The first sentence reads, “All textbooks, instructional materials and the selection criteria for district media center materials shall be subject to board approval.” The policy continues to describe in some length the approval process. Based on the statements reported above and the policy, patrons may fairly assume that the book had been properly approved and that it represented no sinister attempt to warp the minds of young students.

The policy continues to lay out procedure for challenging instructional materials. The first step for a complainant requires a meeting with the principal and if the matter cannot be resolved, the process becomes much more complicated as detailed in the policy. Evidently, the matter was resolved.

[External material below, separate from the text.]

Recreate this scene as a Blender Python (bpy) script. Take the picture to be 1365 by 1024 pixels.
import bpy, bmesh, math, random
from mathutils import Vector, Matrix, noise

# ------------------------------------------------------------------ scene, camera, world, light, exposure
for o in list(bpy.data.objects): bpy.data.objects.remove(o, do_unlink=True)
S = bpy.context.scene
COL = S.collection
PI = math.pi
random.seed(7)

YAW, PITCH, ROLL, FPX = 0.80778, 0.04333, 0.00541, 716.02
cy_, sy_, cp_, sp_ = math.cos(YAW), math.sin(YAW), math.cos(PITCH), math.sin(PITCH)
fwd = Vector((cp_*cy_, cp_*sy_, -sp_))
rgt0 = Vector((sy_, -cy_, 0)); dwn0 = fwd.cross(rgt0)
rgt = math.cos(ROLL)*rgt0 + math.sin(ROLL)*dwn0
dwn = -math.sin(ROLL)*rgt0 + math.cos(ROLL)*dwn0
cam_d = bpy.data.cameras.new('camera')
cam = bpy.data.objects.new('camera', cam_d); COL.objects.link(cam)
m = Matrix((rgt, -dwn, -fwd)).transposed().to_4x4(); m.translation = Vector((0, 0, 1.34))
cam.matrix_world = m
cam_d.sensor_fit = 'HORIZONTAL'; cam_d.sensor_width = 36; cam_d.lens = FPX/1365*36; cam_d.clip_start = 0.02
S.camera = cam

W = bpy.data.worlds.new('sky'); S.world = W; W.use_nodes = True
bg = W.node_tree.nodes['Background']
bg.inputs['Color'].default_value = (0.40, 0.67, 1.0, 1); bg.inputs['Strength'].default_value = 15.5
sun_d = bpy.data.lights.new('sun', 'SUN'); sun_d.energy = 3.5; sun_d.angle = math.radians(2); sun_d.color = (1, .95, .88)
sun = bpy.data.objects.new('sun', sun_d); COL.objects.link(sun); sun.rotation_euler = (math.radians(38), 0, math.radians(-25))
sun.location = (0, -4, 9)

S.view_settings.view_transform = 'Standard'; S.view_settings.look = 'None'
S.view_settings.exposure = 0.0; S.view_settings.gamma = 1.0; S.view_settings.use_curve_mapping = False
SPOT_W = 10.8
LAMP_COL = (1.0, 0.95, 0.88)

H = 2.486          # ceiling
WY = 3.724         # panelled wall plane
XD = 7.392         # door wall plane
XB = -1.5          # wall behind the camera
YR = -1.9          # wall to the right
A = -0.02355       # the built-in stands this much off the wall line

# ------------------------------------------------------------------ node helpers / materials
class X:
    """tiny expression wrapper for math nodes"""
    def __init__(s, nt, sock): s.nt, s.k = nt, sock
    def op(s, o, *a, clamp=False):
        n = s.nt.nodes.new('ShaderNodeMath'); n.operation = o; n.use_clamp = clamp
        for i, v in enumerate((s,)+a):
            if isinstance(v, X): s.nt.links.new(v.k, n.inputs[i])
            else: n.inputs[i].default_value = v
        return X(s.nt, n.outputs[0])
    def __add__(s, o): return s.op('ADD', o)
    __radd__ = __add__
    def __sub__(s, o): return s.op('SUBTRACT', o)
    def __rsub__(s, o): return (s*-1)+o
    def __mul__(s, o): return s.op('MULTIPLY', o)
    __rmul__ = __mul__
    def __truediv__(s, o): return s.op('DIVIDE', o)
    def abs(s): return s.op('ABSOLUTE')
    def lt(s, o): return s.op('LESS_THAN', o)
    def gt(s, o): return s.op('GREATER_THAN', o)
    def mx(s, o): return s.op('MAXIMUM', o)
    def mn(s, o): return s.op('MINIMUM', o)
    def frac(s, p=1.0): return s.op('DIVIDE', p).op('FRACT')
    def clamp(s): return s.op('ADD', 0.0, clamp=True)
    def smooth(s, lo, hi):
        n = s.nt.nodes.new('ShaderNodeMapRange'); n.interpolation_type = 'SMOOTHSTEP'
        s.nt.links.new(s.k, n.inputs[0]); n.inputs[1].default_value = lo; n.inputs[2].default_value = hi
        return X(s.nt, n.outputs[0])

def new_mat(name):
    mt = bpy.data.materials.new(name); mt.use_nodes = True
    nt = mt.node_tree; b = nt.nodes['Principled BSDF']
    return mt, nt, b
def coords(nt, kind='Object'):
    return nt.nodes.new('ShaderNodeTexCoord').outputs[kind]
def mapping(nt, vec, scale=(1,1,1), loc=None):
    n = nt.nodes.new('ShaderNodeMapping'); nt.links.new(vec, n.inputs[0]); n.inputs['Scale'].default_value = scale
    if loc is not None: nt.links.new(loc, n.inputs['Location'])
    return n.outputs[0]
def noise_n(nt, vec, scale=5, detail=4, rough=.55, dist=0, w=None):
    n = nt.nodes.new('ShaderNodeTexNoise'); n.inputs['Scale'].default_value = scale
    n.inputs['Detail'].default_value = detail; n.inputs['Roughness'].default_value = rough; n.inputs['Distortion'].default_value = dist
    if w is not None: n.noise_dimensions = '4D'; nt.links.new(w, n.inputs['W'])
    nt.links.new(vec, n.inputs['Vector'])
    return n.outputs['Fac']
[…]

A book that passed a preliminary review process, as described by BOE policy, was immediately removed from the classroom by the building principal at the behest of one or two complainants. No review process occurred as described in the BOE policy. If it did, it was not reported.

Instructional material selected under policy guidelines should have the benefit of the review process described in the policy before being removed. It should have the benefit of examination and evaluation as a whole.

Maybe allowing students to read Perks of Being a Wallflower was a mistake and it needed to be removed. Maybe not, no defense was offered, at least not publicly. A peremptory ruling prevailed. If we are going to have a policy that supports the removal of instructional material, let’s be sure to give the material a fair review first. Otherwise, we establish a precedent which opens the door to an assortment of complaints and the removal of valued instructional materials because they do not suit the preferences of a few individuals. Such a precedent does not bode well for the future of education in USD 327 and should be strenuously resisted.